Give back exactly the lines that run from the beginning of the entries to the line containing "SC.cycles.transparent_max_bounces = 16", both included, and nothing else.

## Scenes as source code
_ _ _ _ _
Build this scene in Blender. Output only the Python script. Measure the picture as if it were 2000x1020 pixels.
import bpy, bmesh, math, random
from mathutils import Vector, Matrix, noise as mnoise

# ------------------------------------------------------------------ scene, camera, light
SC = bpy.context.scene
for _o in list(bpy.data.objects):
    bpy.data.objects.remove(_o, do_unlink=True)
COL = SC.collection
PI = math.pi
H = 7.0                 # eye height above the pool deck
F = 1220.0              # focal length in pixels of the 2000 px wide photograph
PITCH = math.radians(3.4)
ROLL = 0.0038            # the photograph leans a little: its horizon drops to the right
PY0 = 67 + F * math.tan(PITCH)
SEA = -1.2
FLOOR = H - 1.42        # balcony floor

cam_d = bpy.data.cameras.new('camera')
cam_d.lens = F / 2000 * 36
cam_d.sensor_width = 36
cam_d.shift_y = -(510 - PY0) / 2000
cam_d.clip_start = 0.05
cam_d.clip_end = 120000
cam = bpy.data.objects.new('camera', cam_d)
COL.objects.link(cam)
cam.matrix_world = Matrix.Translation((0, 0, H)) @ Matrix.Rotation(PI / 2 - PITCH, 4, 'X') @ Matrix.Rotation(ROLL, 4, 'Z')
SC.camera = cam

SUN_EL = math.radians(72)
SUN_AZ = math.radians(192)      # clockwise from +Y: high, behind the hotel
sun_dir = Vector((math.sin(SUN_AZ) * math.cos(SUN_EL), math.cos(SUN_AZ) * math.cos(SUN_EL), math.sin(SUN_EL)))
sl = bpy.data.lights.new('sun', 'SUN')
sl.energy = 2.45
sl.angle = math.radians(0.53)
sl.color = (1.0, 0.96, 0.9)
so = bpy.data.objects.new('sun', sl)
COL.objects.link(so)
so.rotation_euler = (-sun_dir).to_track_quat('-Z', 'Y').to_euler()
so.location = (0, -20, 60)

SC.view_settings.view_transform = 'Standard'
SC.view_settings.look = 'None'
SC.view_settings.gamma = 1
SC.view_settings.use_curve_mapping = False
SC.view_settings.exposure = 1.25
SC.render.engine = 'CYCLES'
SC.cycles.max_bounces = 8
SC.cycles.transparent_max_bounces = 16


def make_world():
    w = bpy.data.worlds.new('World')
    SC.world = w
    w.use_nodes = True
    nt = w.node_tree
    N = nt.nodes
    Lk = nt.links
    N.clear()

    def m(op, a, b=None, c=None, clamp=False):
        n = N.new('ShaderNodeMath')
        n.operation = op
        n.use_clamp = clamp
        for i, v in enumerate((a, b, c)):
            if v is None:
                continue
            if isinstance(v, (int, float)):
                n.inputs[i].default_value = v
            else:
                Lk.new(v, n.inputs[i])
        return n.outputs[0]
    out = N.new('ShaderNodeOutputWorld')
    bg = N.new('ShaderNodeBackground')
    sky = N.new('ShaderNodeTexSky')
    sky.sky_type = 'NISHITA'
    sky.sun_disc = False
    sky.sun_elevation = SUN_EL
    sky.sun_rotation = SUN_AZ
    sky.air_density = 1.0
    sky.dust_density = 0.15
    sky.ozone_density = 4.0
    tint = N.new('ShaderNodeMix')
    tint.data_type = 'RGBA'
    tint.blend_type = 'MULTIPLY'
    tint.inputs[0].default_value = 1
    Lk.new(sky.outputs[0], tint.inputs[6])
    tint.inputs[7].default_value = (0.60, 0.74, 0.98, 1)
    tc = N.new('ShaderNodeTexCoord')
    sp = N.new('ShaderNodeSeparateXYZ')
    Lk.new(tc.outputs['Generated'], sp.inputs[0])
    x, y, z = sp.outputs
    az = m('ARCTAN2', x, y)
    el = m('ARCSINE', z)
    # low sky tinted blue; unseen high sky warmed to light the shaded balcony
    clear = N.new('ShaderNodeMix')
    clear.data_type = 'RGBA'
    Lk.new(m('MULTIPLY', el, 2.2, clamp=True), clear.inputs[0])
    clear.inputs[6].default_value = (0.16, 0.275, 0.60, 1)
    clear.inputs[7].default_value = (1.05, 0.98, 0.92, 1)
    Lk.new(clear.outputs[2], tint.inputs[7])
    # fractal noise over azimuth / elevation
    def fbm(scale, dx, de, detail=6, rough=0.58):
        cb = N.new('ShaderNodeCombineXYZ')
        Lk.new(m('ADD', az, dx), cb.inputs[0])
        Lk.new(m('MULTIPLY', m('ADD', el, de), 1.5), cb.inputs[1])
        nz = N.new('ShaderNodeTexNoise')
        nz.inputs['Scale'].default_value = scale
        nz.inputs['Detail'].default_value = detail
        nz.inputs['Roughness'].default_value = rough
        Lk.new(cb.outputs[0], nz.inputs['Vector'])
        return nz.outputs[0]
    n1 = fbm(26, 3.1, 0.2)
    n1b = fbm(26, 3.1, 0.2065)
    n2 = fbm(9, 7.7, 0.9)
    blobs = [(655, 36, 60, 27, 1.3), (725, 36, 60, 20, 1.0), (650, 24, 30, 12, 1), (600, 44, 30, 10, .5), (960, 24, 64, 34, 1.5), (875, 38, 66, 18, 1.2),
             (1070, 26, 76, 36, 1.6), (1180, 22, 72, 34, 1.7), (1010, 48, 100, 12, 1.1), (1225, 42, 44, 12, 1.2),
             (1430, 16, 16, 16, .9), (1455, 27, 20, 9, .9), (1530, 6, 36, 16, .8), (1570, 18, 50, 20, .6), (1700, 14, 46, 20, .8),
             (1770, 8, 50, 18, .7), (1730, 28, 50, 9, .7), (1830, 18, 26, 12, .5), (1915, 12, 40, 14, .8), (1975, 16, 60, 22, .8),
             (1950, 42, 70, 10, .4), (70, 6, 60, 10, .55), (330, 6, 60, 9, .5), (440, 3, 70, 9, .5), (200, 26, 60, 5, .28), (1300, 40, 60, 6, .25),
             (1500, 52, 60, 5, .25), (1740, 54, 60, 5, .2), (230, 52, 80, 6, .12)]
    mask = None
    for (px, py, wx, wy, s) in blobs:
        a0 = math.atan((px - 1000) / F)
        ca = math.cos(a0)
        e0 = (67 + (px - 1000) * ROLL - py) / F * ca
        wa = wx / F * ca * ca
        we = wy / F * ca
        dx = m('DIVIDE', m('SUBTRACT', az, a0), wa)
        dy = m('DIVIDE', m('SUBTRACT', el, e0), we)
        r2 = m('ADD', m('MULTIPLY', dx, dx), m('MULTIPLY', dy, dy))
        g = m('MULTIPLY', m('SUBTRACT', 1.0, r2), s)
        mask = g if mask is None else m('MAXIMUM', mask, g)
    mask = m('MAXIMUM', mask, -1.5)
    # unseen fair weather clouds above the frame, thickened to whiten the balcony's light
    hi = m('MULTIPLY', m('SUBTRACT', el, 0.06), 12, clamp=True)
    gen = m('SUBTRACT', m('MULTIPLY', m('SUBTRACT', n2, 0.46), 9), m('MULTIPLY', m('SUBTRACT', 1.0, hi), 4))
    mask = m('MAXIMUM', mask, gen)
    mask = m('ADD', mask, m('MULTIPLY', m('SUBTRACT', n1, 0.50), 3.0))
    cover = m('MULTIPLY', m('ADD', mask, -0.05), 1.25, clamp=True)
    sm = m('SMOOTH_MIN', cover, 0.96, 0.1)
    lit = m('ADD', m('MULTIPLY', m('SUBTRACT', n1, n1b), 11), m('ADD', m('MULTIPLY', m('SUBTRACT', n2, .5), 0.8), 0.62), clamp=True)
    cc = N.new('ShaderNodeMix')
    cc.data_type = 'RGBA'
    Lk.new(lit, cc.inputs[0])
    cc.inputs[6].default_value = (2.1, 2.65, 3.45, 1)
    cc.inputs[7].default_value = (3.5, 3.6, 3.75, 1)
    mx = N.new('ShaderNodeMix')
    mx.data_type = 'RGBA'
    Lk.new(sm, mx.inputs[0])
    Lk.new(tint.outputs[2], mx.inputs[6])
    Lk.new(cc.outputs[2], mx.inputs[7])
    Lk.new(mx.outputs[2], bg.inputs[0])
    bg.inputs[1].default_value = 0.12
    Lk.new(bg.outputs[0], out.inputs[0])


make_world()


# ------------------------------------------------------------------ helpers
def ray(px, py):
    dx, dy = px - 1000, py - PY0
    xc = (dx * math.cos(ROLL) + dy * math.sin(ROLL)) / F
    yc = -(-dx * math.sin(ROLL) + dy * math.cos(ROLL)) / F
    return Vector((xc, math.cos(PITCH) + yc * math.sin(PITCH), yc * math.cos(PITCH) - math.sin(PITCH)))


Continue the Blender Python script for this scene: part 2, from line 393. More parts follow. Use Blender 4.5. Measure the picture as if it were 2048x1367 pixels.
_ _ _ _ _
## Solution to this exercise
Build this scene in Blender. Output only the Python script. Measure the picture as if it were 2000x1020 pixels.
import bpy, bmesh, math, random
from mathutils import Vector, Matrix, noise as mnoise

# ------------------------------------------------------------------ scene, camera, light
SC = bpy.context.scene
for _o in list(bpy.data.objects):
    bpy.data.objects.remove(_o, do_unlink=True)
COL = SC.collection
PI = math.pi
H = 7.0                 # eye height above the pool deck
F = 1220.0              # focal length in pixels of the 2000 px wide photograph
PITCH = math.radians(3.4)
ROLL = 0.0038            # the photograph leans a little: its horizon drops to the right
PY0 = 67 + F * math.tan(PITCH)
SEA = -1.2
FLOOR = H - 1.42        # balcony floor

cam_d = bpy.data.cameras.new('camera')
cam_d.lens = F / 2000 * 36
cam_d.sensor_width = 36
cam_d.shift_y = -(510 - PY0) / 2000
cam_d.clip_start = 0.05
cam_d.clip_end = 120000
cam = bpy.data.objects.new('camera', cam_d)
COL.objects.link(cam)
cam.matrix_world = Matrix.Translation((0, 0, H)) @ Matrix.Rotation(PI / 2 - PITCH, 4, 'X') @ Matrix.Rotation(ROLL, 4, 'Z')
SC.camera = cam

SUN_EL = math.radians(72)
SUN_AZ = math.radians(192)      # clockwise from +Y: high, behind the hotel
sun_dir = Vector((math.sin(SUN_AZ) * math.cos(SUN_EL), math.cos(SUN_AZ) * math.cos(SUN_EL), math.sin(SUN_EL)))
sl = bpy.data.lights.new('sun', 'SUN')
sl.energy = 2.45
sl.angle = math.radians(0.53)
sl.color = (1.0, 0.96, 0.9)
so = bpy.data.objects.new('sun', sl)
COL.objects.link(so)
so.rotation_euler = (-sun_dir).to_track_quat('-Z', 'Y').to_euler()
so.location = (0, -20, 60)

SC.view_settings.view_transform = 'Standard'
SC.view_settings.look = 'None'
SC.view_settings.gamma = 1
SC.view_settings.use_curve_mapping = False
SC.view_settings.exposure = 1.25
SC.render.engine = 'CYCLES'
SC.cycles.max_bounces = 8
SC.cycles.transparent_max_bounces = 16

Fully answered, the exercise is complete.